■ What is expected ■
Give the data below again exactly as written, without its pictures.

** start of Data block **

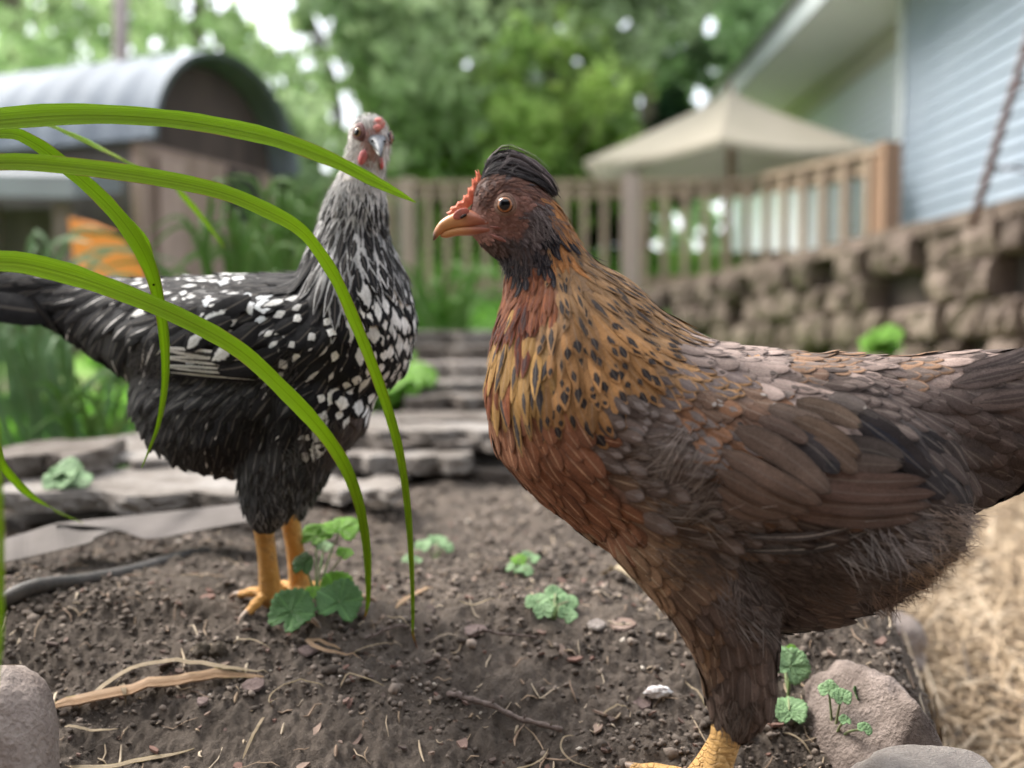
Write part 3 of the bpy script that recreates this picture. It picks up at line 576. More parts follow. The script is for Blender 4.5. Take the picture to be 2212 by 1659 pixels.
def fluff(pl, V, Q, bvh, fs, pts_chart, n, seed, Lp=26, col=None, wd=.00016, lk=1.0):
    """fine loose down; pts_chart rows: x, y, r, dx, dy, colour"""
    rng = np.random.default_rng(seed); P = surf_sample(V, Q, n, rng); px = pl.look(P); ch = pts_chart
    C = np.array([c[:2] for c in ch], float); R = np.array([c[2] for c in ch]); d = np.sqrt(((px[:, None] - C[None]) ** 2).sum(-1)) / R; j = d.argmin(1); ok = d[np.arange(n), j] < 1 - .5 * rng.random(n) ** 2
    P, j = P[ok], j[ok]; M = len(P)
    if not M: return
    D = np.array([pl.t * ch[i][3] - np.array([0, 0, 1.0]) * ch[i][4] for i in j]); cl = (np.floor(P[:, 0] * 90) + 7 * np.floor(P[:, 2] * 90) + 13 * np.floor(P[:, 1] * 90)).astype(int) % 997; cn = np.random.default_rng(5).normal(size=(997, 3))[cl]
    D = nrmz(D) + cn * .32 + rng.normal(size=(M, 3)) * .16; L = Lp * pl.sc * (.5 + rng.random(M)); pts, nr = grow(bvh, P, nrmz(D), L, 5, np.full(M, .0008), L * (.10 + .16 * rng.random(M)) * lk + .0012)
    c = np.array([ch[i][5] for i in j]) * (.6 + .8 * rng.random((M, 1)))
    W_ = np.array([1, 1, .9, .7, .3])[None] * wd * (.7 + .8 * rng.random((M, 1))); fs.batch(pts, nr, W_, c, c, np.array([.5, .001, .001]), roof=0)
def big_feather(pl, bvh, fs, line, width, A, B, mark, lift=.003, point=0.0, N=12, off=None, side=1, roof=.10, snap=.85):
    """flight feather along a pixel line, pressed to the flank"""
    L = spline(np.array(line, float), N); pts = []; nr = []
    for i, (px, py) in enumerate(L):
        d = rayd(px, py); h = bvh.ray_cast(Vector(ORG), Vector(d).normalized()); q = np.array(h[0]) if h[0] is not None else pl.P(px, py); nn = np.array(h[1]) if h[0] is not None else pl.n
        if nn @ d > 0: nn = -nn
        nn = nrmz(nn * .5 + pl.n * .8); pts.append(q + pl.n * 0); nr.append(nn)
    pts = np.array(pts); nr = np.array(nr)
    dep = pts @ pl.n; k = np.ones(5) / 5; dep2 = np.convolve(np.pad(dep, 2, 'edge'), k, 'valid'); dep2 = np.maximum(dep2, dep) * snap + dep.mean() * (1 - snap)
    lf = lift + .0012 * np.linspace(0, 1, N)
    res = []
    for i, (px, py) in enumerate(L):
        d = rayd(px, py); a = d @ pl.n; kk = (dep2[i] + lf[i] - ORG @ pl.n) / a; res.append(ORG + d * kk)
    pts = np.array(res)
    if side < 0: w = (pts - pl.O) @ pl.n; pts = pts - 2 * w[:, None] * pl.n; nn2 = (nr @ pl.n)[:, None]; nr = nr - 2 * nn2 * pl.n
    v = np.linspace(0, 1, N); pr = np.interp(v, np.linspace(0, 1, 7), Feathers.ROUND * (1 - point) + Feathers.POINT * point); pr[-1] = .12; pr = pr * np.where(v < .1, .75, 1)
    fs.batch(pts[None], nr[None], (pr * width * pl.sc / 2)[None], np.array(A), np.array(B), np.array(mark), roof)
def loft(secs, n=16, pinch=1.0):
    """secs: centre, up-vector(half height), side-vector(half width)"""
    a = np.arange(n) / n * 2 * math.pi; V = []
    for c, u, s in secs: V.append(np.array(c) + np.outer(np.sin(a), u) + np.outer(np.sign(np.cos(a)) * np.abs(np.cos(a)) ** pinch, s))
    N = len(secs); Fc = [(i * n + j, i * n + (j + 1) % n, (i + 1) * n + (j + 1) % n, (i + 1) * n + j) for i in range(N - 1) for j in range(n)]
    Fc += [tuple(range(n))[::-1], tuple((N - 1) * n + j for j in range(n))]; return np.concatenate(V), Fc
def plane_loft(pl, st, n=18, pinch=1.0, w0=0.0):
    st = spline(np.array(st, float), 4 * len(st)); secs = []
    for x, yt, yb, hw in st:
        a, b = pl.P(x, yt, w0), pl.P(x, yb, w0); secs.append(((a + b) / 2, (a - b) / 2, pl.n * max(hw, .0001)))
    return loft(secs, n, pinch)
def horn(name, c1, c2, sc=120, rough=.35, spec=.5, bd=.0002, stretch=None):
    return simple(name, c1, c2, sc, rough, bd, spec=spec, stretch=stretch)
def eye_on(pl, bvh, px, py, r_iris, parent, iris, ring, dirv=None, bulge=.35):
    d = rayd(px, py); h = bvh.ray_cast(Vector(ORG), Vector(d).normalized()); q, nn = np.array(h[0]), np.array(h[1]); nn = nn if nn @ d < 0 else -nn
    if dirv is not None: nn = nrmz(np.array(dirv, float))
    return q, nn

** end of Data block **

■ Answer below ■
Write part 3 of the bpy script that recreates this picture. It picks up at line 576. More parts follow. The script is for Blender 4.5. Take the picture to be 2212 by 1659 pixels.
def fluff(pl, V, Q, bvh, fs, pts_chart, n, seed, Lp=26, col=None, wd=.00016, lk=1.0):
    """fine loose down; pts_chart rows: x, y, r, dx, dy, colour"""
    rng = np.random.default_rng(seed); P = surf_sample(V, Q, n, rng); px = pl.look(P); ch = pts_chart
    C = np.array([c[:2] for c in ch], float); R = np.array([c[2] for c in ch]); d = np.sqrt(((px[:, None] - C[None]) ** 2).sum(-1)) / R; j = d.argmin(1); ok = d[np.arange(n), j] < 1 - .5 * rng.random(n) ** 2
    P, j = P[ok], j[ok]; M = len(P)
    if not M: return
    D = np.array([pl.t * ch[i][3] - np.array([0, 0, 1.0]) * ch[i][4] for i in j]); cl = (np.floor(P[:, 0] * 90) + 7 * np.floor(P[:, 2] * 90) + 13 * np.floor(P[:, 1] * 90)).astype(int) % 997; cn = np.random.default_rng(5).normal(size=(997, 3))[cl]
    D = nrmz(D) + cn * .32 + rng.normal(size=(M, 3)) * .16; L = Lp * pl.sc * (.5 + rng.random(M)); pts, nr = grow(bvh, P, nrmz(D), L, 5, np.full(M, .0008), L * (.10 + .16 * rng.random(M)) * lk + .0012)
    c = np.array([ch[i][5] for i in j]) * (.6 + .8 * rng.random((M, 1)))
    W_ = np.array([1, 1, .9, .7, .3])[None] * wd * (.7 + .8 * rng.random((M, 1))); fs.batch(pts, nr, W_, c, c, np.array([.5, .001, .001]), roof=0)
def big_feather(pl, bvh, fs, line, width, A, B, mark, lift=.003, point=0.0, N=12, off=None, side=1, roof=.10, snap=.85):
    """flight feather along a pixel line, pressed to the flank"""
    L = spline(np.array(line, float), N); pts = []; nr = []
    for i, (px, py) in enumerate(L):
        d = rayd(px, py); h = bvh.ray_cast(Vector(ORG), Vector(d).normalized()); q = np.array(h[0]) if h[0] is not None else pl.P(px, py); nn = np.array(h[1]) if h[0] is not None else pl.n
        if nn @ d > 0: nn = -nn
        nn = nrmz(nn * .5 + pl.n * .8); pts.append(q + pl.n * 0); nr.append(nn)
    pts = np.array(pts); nr = np.array(nr)
    dep = pts @ pl.n; k = np.ones(5) / 5; dep2 = np.convolve(np.pad(dep, 2, 'edge'), k, 'valid'); dep2 = np.maximum(dep2, dep) * snap + dep.mean() * (1 - snap)
    lf = lift + .0012 * np.linspace(0, 1, N)
    res = []
    for i, (px, py) in enumerate(L):
        d = rayd(px, py); a = d @ pl.n; kk = (dep2[i] + lf[i] - ORG @ pl.n) / a; res.append(ORG + d * kk)
    pts = np.array(res)
    if side < 0: w = (pts - pl.O) @ pl.n; pts = pts - 2 * w[:, None] * pl.n; nn2 = (nr @ pl.n)[:, None]; nr = nr - 2 * nn2 * pl.n
    v = np.linspace(0, 1, N); pr = np.interp(v, np.linspace(0, 1, 7), Feathers.ROUND * (1 - point) + Feathers.POINT * point); pr[-1] = .12; pr = pr * np.where(v < .1, .75, 1)
    fs.batch(pts[None], nr[None], (pr * width * pl.sc / 2)[None], np.array(A), np.array(B), np.array(mark), roof)
def loft(secs, n=16, pinch=1.0):
    """secs: centre, up-vector(half height), side-vector(half width)"""
    a = np.arange(n) / n * 2 * math.pi; V = []
    for c, u, s in secs: V.append(np.array(c) + np.outer(np.sin(a), u) + np.outer(np.sign(np.cos(a)) * np.abs(np.cos(a)) ** pinch, s))
    N = len(secs); Fc = [(i * n + j, i * n + (j + 1) % n, (i + 1) * n + (j + 1) % n, (i + 1) * n + j) for i in range(N - 1) for j in range(n)]
    Fc += [tuple(range(n))[::-1], tuple((N - 1) * n + j for j in range(n))]; return np.concatenate(V), Fc
def plane_loft(pl, st, n=18, pinch=1.0, w0=0.0):
    st = spline(np.array(st, float), 4 * len(st)); secs = []
    for x, yt, yb, hw in st:
        a, b = pl.P(x, yt, w0), pl.P(x, yb, w0); secs.append(((a + b) / 2, (a - b) / 2, pl.n * max(hw, .0001)))
    return loft(secs, n, pinch)
def horn(name, c1, c2, sc=120, rough=.35, spec=.5, bd=.0002, stretch=None):
    return simple(name, c1, c2, sc, rough, bd, spec=spec, stretch=stretch)
def eye_on(pl, bvh, px, py, r_iris, parent, iris, ring, dirv=None, bulge=.35):
    d = rayd(px, py); h = bvh.ray_cast(Vector(ORG), Vector(d).normalized()); q, nn = np.array(h[0]), np.array(h[1]); nn = nn if nn @ d < 0 else -nn
    if dirv is not None: nn = nrmz(np.array(dirv, float))
    return q, nn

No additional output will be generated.